Nostalgia | The Glass Kitchen

Nostalgia | The Glass Kitchen
Image provided courtesy of Charles L. Franck / Franck-Bertacci Photographers Collection, The Historic New Orleans Collection, 1979.325.1745

In 1954, the Petrolane Gas Company built the Glass Kitchen, a new showroom unlike anything seen in New Orleans before. Located at 917 Jefferson Highway, the glass-walled room was 65 feet long and 12 feet wide. Suspended seven feet in the air and held in place by two 75 foot arches, customers could pull up and park underneath it. Steel stairwells led up to showroom.

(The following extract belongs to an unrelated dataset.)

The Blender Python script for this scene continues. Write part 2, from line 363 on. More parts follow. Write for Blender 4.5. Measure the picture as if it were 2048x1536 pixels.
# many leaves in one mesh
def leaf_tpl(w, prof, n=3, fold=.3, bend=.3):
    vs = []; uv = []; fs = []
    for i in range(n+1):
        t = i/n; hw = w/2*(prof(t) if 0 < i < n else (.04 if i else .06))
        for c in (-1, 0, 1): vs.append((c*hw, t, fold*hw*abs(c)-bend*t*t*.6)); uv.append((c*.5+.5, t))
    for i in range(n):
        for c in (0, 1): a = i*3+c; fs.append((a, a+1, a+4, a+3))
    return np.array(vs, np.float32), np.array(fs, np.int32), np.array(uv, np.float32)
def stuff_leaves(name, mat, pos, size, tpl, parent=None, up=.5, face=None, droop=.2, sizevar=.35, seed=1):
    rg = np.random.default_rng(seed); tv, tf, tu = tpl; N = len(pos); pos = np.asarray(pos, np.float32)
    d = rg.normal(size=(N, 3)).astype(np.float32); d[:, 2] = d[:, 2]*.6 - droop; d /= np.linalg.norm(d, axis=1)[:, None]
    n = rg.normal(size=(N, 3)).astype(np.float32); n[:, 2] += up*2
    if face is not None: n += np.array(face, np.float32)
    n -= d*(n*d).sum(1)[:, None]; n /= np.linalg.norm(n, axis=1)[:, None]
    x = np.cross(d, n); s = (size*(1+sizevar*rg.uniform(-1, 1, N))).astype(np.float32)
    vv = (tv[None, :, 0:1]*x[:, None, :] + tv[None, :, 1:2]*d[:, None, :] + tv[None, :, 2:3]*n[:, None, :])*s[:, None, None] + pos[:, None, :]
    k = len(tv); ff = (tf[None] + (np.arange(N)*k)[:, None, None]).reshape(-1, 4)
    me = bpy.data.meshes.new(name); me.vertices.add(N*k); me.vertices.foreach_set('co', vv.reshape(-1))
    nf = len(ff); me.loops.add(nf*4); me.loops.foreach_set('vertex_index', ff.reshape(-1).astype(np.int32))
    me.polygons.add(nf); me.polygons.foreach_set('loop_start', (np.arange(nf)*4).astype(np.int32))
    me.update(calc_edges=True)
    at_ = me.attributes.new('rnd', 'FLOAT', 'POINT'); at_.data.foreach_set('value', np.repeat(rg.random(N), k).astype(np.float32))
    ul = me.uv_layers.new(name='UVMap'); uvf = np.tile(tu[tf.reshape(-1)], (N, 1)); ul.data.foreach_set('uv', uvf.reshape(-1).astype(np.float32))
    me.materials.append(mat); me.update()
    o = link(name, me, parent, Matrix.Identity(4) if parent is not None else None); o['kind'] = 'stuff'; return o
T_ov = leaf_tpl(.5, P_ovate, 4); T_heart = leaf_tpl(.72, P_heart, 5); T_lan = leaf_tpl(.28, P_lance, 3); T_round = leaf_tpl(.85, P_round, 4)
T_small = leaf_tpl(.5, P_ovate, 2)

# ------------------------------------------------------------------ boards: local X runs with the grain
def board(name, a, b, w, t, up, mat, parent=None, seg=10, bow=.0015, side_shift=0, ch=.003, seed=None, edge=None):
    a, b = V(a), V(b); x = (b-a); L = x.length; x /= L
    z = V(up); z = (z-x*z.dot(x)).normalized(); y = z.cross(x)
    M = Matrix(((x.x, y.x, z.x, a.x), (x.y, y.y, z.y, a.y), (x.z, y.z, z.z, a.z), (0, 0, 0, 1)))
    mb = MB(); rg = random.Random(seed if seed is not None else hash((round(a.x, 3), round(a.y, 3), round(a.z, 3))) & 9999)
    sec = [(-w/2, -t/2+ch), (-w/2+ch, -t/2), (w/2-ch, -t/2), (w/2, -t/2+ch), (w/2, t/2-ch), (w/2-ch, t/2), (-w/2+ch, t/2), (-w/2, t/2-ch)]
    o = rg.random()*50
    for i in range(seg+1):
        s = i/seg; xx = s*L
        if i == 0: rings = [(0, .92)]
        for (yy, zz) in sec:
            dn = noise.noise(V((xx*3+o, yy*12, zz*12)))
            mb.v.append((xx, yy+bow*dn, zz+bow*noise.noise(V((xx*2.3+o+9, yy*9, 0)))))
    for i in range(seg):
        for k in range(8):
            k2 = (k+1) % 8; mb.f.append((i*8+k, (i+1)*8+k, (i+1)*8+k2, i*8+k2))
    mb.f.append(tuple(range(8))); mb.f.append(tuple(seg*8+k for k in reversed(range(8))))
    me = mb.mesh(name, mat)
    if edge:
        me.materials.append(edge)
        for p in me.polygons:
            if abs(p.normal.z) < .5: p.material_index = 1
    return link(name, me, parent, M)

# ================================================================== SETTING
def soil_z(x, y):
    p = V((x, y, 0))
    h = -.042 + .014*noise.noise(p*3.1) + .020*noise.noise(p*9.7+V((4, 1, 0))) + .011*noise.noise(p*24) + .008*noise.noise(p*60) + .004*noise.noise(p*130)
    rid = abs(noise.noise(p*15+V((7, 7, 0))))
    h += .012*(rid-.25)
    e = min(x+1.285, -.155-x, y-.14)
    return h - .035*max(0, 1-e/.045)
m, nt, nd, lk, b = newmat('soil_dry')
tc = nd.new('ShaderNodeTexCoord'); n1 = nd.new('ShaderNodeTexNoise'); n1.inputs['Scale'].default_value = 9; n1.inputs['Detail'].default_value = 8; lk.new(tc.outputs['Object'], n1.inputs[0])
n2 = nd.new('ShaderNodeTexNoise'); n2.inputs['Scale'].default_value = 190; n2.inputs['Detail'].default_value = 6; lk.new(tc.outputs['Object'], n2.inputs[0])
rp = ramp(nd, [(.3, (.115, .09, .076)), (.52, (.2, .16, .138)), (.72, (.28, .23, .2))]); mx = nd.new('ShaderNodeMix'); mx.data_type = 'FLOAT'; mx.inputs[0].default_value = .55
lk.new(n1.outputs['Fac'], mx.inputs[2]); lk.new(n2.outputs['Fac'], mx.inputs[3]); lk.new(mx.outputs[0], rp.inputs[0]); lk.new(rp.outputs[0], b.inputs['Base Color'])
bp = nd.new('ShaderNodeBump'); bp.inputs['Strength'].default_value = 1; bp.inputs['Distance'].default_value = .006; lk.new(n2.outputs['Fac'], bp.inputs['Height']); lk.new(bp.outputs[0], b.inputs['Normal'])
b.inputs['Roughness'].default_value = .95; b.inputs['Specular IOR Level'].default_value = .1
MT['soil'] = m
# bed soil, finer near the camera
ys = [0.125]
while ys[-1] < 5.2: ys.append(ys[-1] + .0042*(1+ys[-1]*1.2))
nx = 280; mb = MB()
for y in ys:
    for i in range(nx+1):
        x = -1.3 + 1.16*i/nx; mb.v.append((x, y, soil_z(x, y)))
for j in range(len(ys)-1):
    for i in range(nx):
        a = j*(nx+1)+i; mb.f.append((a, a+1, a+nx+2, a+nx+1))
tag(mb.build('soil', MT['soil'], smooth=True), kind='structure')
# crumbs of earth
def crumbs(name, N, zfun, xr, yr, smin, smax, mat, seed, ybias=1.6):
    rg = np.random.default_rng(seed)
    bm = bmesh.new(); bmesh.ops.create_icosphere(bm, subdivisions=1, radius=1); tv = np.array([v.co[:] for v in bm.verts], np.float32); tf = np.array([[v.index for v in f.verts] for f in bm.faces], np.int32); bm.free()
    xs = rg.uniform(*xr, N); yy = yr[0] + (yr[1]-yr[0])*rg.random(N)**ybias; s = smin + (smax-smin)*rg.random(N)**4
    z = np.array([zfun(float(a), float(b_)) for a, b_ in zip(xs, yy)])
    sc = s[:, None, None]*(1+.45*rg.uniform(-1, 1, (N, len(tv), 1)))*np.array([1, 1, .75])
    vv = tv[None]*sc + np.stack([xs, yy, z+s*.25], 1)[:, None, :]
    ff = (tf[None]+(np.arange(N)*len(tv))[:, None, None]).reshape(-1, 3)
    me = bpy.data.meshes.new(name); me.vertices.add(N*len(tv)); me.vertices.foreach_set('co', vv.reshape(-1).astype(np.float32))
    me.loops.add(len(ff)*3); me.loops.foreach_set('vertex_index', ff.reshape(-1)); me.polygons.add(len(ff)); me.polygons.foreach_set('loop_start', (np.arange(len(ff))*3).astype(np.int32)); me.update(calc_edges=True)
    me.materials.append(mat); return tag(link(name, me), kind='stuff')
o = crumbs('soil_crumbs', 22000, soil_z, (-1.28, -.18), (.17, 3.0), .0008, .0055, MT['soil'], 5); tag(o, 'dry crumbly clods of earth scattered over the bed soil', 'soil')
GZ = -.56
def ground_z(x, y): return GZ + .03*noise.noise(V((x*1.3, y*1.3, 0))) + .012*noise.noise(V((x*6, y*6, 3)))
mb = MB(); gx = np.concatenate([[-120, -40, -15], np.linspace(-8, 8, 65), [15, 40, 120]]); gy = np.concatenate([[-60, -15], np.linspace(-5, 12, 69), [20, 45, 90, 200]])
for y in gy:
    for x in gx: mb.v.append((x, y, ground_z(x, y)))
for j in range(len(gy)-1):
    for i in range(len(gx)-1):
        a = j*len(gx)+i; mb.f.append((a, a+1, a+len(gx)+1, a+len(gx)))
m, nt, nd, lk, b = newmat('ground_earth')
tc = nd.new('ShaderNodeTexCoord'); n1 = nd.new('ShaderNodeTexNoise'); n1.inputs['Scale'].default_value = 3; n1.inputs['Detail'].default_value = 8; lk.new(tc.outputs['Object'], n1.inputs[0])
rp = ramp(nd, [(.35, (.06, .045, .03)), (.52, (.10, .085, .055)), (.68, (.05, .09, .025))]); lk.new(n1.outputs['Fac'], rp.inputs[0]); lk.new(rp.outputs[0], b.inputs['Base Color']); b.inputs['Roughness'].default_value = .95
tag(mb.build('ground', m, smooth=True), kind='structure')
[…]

The one-of-a-kind building, designed by Goldstein, Parham, and Labouisse (architects who also designed New Orleans Public Library’s Main branch and the original Moisant International Airport terminal), was striking in its modern, bold lines and attention-grabbing both night and day.

The showroom was built to display and sell electrical appliances, but also gas appliances that could be powered by liquefied petroleum gas, as sold by Petrolane. The Glass Kitchen featured large appliances like ranges, refrigerators, and washing machines down to smaller items like fry pans, toasters, and the Westinghouse Adjust-O-Matic Iron. Customers could also purchase plumbing and tank gas system services.

There was a two-day opening celebration in October 1954 with executives from oil and appliances companies attending, and full crowds competing for door prizes. During the following spring, the Petrolane Glass Kitchen was hosting daily cooking school classes. The Louisiana Food Store provided free bags of groceries to each of the 24 students per day, who used the floor model appliances to cook. A series of fires and explosions at the Petrolane offices over the following years saw an all too fast end of the Glass Kitchen. ✦

 

The Petrolane Glass Kitchen in December 1954. Louis Abramson, a Shreveport native and LSU quarterback, made oil and gas his career, starting multiple businesses soon after graduating in 1924. He started Petrolane Gas Corp. in 1936. Petrolane distributed liquefied petroleum gas, appliances and containers, and had about 25 outlets around Louisiana, Mississippi and Alabama.